Описывать, кем она была дальше, дело довольно бесполезное. Моделью, актрисой, фотографом, режиссером. Легче перечислить принятые ею на себя маски: она могла быть любой, уподобляла себя почве, дереву, камням, животным, сливалась со всем, что ее окружало, летала чаще, чем шла, прыгала вверх чаще, чем опускалась на землю. Под ее чары в разное время попадали Микеланджело Антониони и Сальвадор Дали, Энди Уорхол и Джек Николсон, Питер Фонда и Уоррен Битти. Одни овладевали этим инопланетным существом через кинокамеру или сюрреалистические перформансы, другие пытались с ней жить. Первым повезло больше – искусству она поддавалась легче. Но настоящим ее отражением стала фотография. И тогда, когда ее, первую в истории супермодель, снимали десятки модных фотографов, и тогда, когда свои автопортреты сочиняла она сама. В 1990‐е, когда ей было уже хорошо под шестьдесят, она видела себя человеком-пауком, Гретой Гарбо, абстрактным французским писателем, уличным актером, американским политиком-афроамериканцем… Кем угодно, только не той, которая скрывается за вуалью странного имени Verushka. Ее так никто и не поймал – даже она сама.

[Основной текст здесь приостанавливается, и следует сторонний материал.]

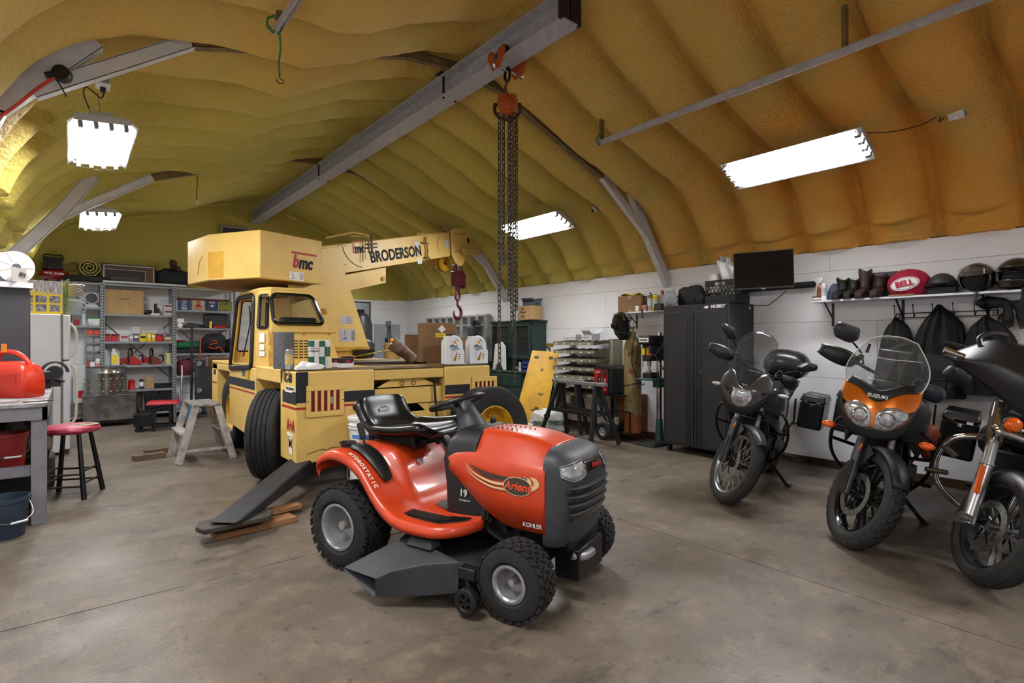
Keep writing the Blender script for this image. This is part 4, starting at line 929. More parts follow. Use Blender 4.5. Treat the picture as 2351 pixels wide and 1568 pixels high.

70-летняя Кандида Хефер последние лет сорок снимает в основном архитектуру. Точнее даже, она снимает интерьеры. Интерьеры общественных зданий (музеев, библиотек, театров, вокзалов, санаториев, университетов, церквей, банков), которые в обычном мире заполнены людьми, а в мире Хефер безлюдны до звенящей какой-то пустоты. Сама она объясняет тотальное отсутствие человека на своих фотографиях довольно лукаво: «Я хотела запечатлеть, как люди ведут себя в общественных местах, и поэтому начала фотографировать театры, дворцы, оперы, библиотеки и т. п. Через некоторое время мне стало понятно, что то, что люди делают в этих пространствах, – и то, что эти пространства делают с людьми, – лучше всего видно, когда никого нет, точно так же, как отсутствующий гость зачастую становится предметом разговора». То есть, может быть, в начале, когда она пришла к таким своим сюжетам, так и было, но сейчас Пустота превратилась в главное их событие.